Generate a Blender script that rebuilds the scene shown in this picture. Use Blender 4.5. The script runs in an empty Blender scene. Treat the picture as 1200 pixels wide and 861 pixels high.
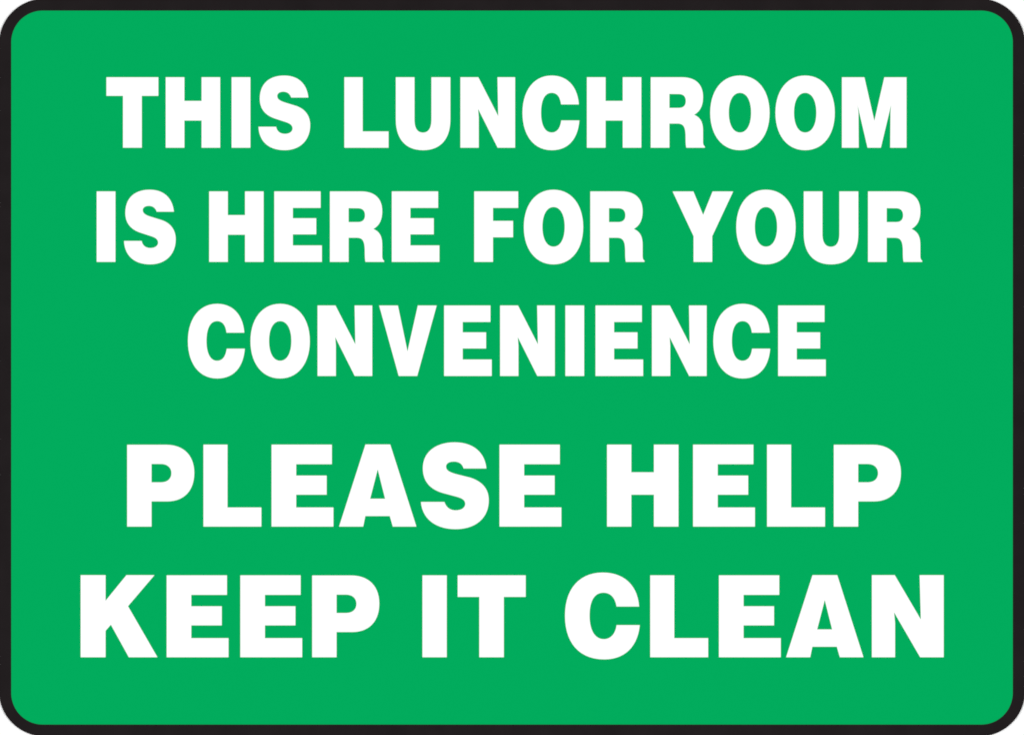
import bpy, math
from mathutils import Vector
sc = bpy.context.scene

# ------------------------------------------------------------------ scale: the sign is 360 mm wide, 1200 design units across
U = 0.0003
CX, CZ = 600.0, 430.5          # centre of the sign in its own design units (x right, y down)
HANG = 1.55                    # height of the sign's centre above the floor
def P(x, y, d=0.0):            # design units -> metres on the wall (wall face is y = 0, the room is towards -y)
    return ((x - CX) * U, -d, (CZ - y) * U)

# ------------------------------------------------------------------ camera
cam = bpy.data.cameras.new("camera"); camo = bpy.data.objects.new("camera", cam)
sc.collection.objects.link(camo); sc.camera = camo
THICK = 0.0010
DIST = 1.20
camo.location = (0, -(DIST + THICK), HANG)
camo.rotation_euler = (math.radians(90), 0, 0)
cam.sensor_width = 36.0
cam.lens = 36.0 * DIST / (1200 * U)
cam.clip_start = 0.01; cam.clip_end = 50

# ------------------------------------------------------------------ room light: dim surround, two pairs of soft lamps as on a copy stand
w = bpy.data.worlds.new("World"); sc.world = w; w.use_nodes = True
w.node_tree.nodes["Background"].inputs[0].default_value = (0.9, 0.95, 1.0, 1)
w.node_tree.nodes["Background"].inputs[1].default_value = 0.02
LAMP_W = 43.2
for sx in (-1, 1):
    for sz in (-1, 1):
        l = bpy.data.lights.new("softbox_light", 'AREA'); l.shape = 'DISK'; l.size = 0.7; l.energy = LAMP_W
        l.color = (1.0, 1.0, 1.0)
        o = bpy.data.objects.new("softbox_light", l); sc.collection.objects.link(o)
        o.location = (sx * 1.75, -2.9, HANG + sz * 0.8)
        o.rotation_euler = (Vector((0, 0, HANG)) - o.location).to_track_quat('-Z', 'Y').to_euler()
sc.view_settings.view_transform = 'Standard'; sc.view_settings.look = 'None'
sc.cycles.filter_width = 1.8
sc.view_settings.exposure = 0.0; sc.view_settings.gamma = 1.0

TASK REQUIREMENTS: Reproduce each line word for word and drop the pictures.

RESPONSE TO THE TASK:
Generate a Blender script that rebuilds the scene shown in this picture. Use Blender 4.5. The script runs in an empty Blender scene. Treat the picture as 1200 pixels wide and 861 pixels high.
import bpy, math
from mathutils import Vector
sc = bpy.context.scene

# ------------------------------------------------------------------ scale: the sign is 360 mm wide, 1200 design units across
U = 0.0003
CX, CZ = 600.0, 430.5          # centre of the sign in its own design units (x right, y down)
HANG = 1.55                    # height of the sign's centre above the floor
def P(x, y, d=0.0):            # design units -> metres on the wall (wall face is y = 0, the room is towards -y)
    return ((x - CX) * U, -d, (CZ - y) * U)

# ------------------------------------------------------------------ camera
cam = bpy.data.cameras.new("camera"); camo = bpy.data.objects.new("camera", cam)
sc.collection.objects.link(camo); sc.camera = camo
THICK = 0.0010
DIST = 1.20
camo.location = (0, -(DIST + THICK), HANG)
camo.rotation_euler = (math.radians(90), 0, 0)
cam.sensor_width = 36.0
cam.lens = 36.0 * DIST / (1200 * U)
cam.clip_start = 0.01; cam.clip_end = 50

# ------------------------------------------------------------------ room light: dim surround, two pairs of soft lamps as on a copy stand
w = bpy.data.worlds.new("World"); sc.world = w; w.use_nodes = True
w.node_tree.nodes["Background"].inputs[0].default_value = (0.9, 0.95, 1.0, 1)
w.node_tree.nodes["Background"].inputs[1].default_value = 0.02
LAMP_W = 43.2
for sx in (-1, 1):
    for sz in (-1, 1):
        l = bpy.data.lights.new("softbox_light", 'AREA'); l.shape = 'DISK'; l.size = 0.7; l.energy = LAMP_W
        l.color = (1.0, 1.0, 1.0)
        o = bpy.data.objects.new("softbox_light", l); sc.collection.objects.link(o)
        o.location = (sx * 1.75, -2.9, HANG + sz * 0.8)
        o.rotation_euler = (Vector((0, 0, HANG)) - o.location).to_track_quat('-Z', 'Y').to_euler()
sc.view_settings.view_transform = 'Standard'; sc.view_settings.look = 'None'
sc.cycles.filter_width = 1.8
sc.view_settings.exposure = 0.0; sc.view_settings.gamma = 1.0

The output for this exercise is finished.